Anibal Romero
Admiro y respeto a Mario Vargas Llosa como escritor y persona comprometida con la libertad. Ahora bien, su juicio político no es infalible, pues somos humanos. Ello se manifestó, a mi modo de ver, en un artículo de prensa publicado la semana pasada titulado “La decadencia de Occidente”.
En ese texto el escritor analiza el resultado de las recientes elecciones europeas. Podemos o no estar de acuerdo con sus opiniones acerca de los partidos políticos, movimientos y personalidades que insurgieron de manera palpable contra las instituciones tradicionales de la política en Europa. Ese no es el problema. Lo que desconcierta de Vargas Llosa es que en ningún momento explica por qué, desde su perspectiva, ocurrió lo que ocurrió; por qué se ha producido un rechazo tan elocuente a un proyecto político y económico que ahora suscita el acelerado desapego de un amplio sector del electorado.
Leyendo su análisis de la situación, y exceptuando sus breves alusiones al tema económico, uno podría presumir que el resultado electoral surgió por arte de magia, designio providencial o mero azar, mas no por razones concretas y perfectamente claras, al menos para quien no desee voltear la mirada a otro lado. Y allí está el detalle. Las élites europeas, políticas y financieras, no desean contemplar la realidad y se refugian en gastados insultos y descalificaciones contra la oleada de protesta que se extiende por el continente.
El proyecto europeo comienza a naufragar porque los políticos y partidos tradicionales, de izquierda, centro y derecha, han venido actuando por años con una imperdonable irresponsabilidad, que se patentiza principalmente en cuatro aspectos.
En primer término han permitido, con una ceguera de veras asombrosa y que no parece acabarse, la inmigración masiva e indiscriminada de millones de personas hacia naciones tradicionales y por siglos homogéneas, lo que ha traído inmensos problemas que nadie se atreve siquiera a comentar por temor a ser acusado de racista, fascista y todos los epítetos que hoy se usan para cerrar el debate político antes de empezarlo. A ello se suma en segundo término el intento permanente, apoyado con entusiasmo por los burócratas europeístas en Bruselas y Estrasburgo, de asfixiar las democracias nacionales y construir una especie de superestado federal, controlado férreamente por grupúsculos ajenos a la voluntad popular.

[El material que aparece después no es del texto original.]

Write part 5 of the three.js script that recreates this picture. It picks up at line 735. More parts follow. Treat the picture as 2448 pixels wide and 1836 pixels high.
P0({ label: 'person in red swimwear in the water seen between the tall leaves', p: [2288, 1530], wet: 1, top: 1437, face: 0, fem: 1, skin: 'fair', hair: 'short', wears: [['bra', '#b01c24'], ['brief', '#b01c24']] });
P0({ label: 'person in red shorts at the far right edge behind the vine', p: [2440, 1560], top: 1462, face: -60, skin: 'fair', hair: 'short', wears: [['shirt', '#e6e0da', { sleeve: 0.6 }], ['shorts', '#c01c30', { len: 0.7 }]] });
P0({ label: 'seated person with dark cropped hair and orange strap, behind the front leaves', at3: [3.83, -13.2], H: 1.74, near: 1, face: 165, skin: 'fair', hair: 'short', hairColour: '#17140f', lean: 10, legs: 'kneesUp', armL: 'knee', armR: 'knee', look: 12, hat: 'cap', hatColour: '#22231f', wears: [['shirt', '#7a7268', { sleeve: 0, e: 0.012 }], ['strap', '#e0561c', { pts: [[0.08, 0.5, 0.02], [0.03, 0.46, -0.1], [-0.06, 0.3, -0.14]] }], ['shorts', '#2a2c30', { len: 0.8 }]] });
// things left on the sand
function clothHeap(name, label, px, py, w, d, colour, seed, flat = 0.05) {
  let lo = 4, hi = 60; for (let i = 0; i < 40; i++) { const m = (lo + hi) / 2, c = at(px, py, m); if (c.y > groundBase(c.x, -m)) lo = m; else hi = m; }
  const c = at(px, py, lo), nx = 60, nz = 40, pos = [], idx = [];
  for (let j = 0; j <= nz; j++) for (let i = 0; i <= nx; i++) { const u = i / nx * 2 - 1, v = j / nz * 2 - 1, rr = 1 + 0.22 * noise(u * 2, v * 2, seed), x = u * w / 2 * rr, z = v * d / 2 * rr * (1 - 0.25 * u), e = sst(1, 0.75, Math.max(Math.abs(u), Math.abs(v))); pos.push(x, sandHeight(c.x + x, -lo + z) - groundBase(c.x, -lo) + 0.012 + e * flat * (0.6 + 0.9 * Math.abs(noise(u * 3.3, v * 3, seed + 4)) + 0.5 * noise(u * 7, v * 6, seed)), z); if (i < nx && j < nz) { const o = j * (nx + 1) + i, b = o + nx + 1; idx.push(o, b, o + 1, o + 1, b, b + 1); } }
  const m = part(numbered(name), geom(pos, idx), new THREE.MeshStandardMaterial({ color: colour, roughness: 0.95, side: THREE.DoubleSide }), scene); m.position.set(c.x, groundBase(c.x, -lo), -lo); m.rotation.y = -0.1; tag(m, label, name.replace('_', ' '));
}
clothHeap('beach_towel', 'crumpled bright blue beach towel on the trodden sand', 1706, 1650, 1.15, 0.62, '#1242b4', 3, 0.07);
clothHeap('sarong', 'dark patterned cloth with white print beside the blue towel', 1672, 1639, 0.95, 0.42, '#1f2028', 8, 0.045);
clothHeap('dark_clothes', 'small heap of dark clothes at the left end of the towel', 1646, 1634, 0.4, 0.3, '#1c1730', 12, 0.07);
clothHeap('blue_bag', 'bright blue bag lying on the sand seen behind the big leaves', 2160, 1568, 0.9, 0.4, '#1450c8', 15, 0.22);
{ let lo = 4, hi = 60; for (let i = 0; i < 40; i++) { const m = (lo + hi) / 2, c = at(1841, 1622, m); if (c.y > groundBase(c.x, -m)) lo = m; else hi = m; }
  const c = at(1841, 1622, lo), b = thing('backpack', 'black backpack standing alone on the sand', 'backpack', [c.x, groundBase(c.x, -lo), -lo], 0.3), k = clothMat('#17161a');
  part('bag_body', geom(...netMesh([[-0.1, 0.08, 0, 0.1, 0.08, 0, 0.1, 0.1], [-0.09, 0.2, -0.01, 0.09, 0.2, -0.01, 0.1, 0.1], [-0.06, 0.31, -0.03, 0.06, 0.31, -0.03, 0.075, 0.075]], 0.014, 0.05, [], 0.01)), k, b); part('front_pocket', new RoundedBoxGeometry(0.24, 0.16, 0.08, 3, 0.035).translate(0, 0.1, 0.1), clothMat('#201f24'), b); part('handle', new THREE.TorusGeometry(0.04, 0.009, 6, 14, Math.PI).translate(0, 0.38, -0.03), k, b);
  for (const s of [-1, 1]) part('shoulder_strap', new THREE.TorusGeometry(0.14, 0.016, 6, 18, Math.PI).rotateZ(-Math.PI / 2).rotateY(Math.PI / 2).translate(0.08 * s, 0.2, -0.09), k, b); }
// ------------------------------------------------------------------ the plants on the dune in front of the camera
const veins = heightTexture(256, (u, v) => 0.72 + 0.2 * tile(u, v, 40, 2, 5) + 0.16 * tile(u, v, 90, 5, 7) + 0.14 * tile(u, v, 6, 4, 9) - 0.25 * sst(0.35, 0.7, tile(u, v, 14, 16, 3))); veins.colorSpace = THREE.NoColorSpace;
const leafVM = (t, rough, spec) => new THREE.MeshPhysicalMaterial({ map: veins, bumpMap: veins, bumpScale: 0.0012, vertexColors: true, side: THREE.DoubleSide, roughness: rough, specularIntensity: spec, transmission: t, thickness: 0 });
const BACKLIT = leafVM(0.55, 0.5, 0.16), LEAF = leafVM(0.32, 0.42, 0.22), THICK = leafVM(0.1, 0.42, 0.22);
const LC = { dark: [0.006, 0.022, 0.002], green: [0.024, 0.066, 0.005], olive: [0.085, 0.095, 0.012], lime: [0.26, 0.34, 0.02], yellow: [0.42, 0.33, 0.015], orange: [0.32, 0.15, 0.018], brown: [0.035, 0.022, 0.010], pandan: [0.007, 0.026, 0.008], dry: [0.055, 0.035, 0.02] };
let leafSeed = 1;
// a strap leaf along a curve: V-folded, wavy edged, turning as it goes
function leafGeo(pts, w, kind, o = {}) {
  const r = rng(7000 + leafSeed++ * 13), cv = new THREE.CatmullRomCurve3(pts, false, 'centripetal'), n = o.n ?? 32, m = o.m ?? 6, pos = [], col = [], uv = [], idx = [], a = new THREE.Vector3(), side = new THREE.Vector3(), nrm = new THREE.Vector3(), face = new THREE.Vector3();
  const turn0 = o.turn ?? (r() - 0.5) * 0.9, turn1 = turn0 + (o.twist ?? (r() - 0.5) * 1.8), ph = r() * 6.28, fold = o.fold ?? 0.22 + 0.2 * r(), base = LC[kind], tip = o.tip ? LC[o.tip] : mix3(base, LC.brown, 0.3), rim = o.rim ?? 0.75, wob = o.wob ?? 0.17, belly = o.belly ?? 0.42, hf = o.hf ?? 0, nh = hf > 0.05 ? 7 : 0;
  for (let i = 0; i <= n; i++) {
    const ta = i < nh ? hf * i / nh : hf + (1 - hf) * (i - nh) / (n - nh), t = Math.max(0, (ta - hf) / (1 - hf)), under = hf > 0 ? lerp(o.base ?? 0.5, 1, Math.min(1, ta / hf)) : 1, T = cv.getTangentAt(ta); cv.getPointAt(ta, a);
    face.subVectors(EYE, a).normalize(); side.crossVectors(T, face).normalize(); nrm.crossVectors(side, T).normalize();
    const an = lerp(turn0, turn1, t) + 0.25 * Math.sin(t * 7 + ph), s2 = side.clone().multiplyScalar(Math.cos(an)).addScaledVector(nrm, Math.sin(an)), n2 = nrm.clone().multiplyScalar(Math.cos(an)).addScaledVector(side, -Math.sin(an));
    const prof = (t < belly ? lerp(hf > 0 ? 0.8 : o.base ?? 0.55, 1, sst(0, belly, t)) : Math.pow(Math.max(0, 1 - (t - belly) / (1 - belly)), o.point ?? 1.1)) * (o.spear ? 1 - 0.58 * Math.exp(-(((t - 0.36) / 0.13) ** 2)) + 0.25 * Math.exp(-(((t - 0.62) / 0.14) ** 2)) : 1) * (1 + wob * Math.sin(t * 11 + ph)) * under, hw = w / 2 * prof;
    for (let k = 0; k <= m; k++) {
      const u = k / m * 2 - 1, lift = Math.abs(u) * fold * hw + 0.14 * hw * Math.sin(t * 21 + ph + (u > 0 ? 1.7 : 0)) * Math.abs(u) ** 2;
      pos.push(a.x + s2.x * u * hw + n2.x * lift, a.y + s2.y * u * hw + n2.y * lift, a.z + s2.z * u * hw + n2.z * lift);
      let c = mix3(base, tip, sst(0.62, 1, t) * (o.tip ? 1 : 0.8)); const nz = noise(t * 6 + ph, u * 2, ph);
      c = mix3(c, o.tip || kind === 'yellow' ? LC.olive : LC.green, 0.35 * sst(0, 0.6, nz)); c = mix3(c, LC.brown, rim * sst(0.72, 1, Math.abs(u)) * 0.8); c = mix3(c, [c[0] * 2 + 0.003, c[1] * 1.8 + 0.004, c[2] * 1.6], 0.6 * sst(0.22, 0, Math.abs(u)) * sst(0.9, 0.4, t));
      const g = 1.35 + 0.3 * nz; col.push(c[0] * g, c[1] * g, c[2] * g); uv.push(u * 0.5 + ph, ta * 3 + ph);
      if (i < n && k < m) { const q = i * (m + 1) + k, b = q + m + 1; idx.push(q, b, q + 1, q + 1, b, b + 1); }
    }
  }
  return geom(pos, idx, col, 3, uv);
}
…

En tercer lugar Europa decae a raíz del peso insostenible de Estados de Bienestar impagables, que es imperativo reformar pero ante los cuales los políticos actúan como si se tratase de un tótem intocable, impermeable a cualquier discusión racional. Y finalmente los partidos y dirigentes de siempre, en España, Francia, Italia, Gran Bretaña, Alemania y casi toda Europa, con las variantes del caso, han abierto las puertas a la corrupción, que junto con la demagogia carcome irreparablemente las democracias.
Estoy seguro de que Mario Vargas Llosa conoce estas realidades. El resultado electoral del pasado mes de mayo, que ha conmocionado los cimientos del llamado “proyecto europeo”, tiene causas plenamente determinables que señalan la inmensa culpa, miopía e irresponsabilidad de las élites políticas y financieras de la región. Estas élites se han separado de los intereses y aspiraciones de las mayorías, a las que ven y tratan con inocultable menosprecio y cuyas preocupaciones legítimas, con respecto, por ejemplo a la inmigración masiva y carencia de mecanismos democráticos para hacerse sentir, son desestimadas con desdén. Esa ceguera sin límites está desatando una tormenta.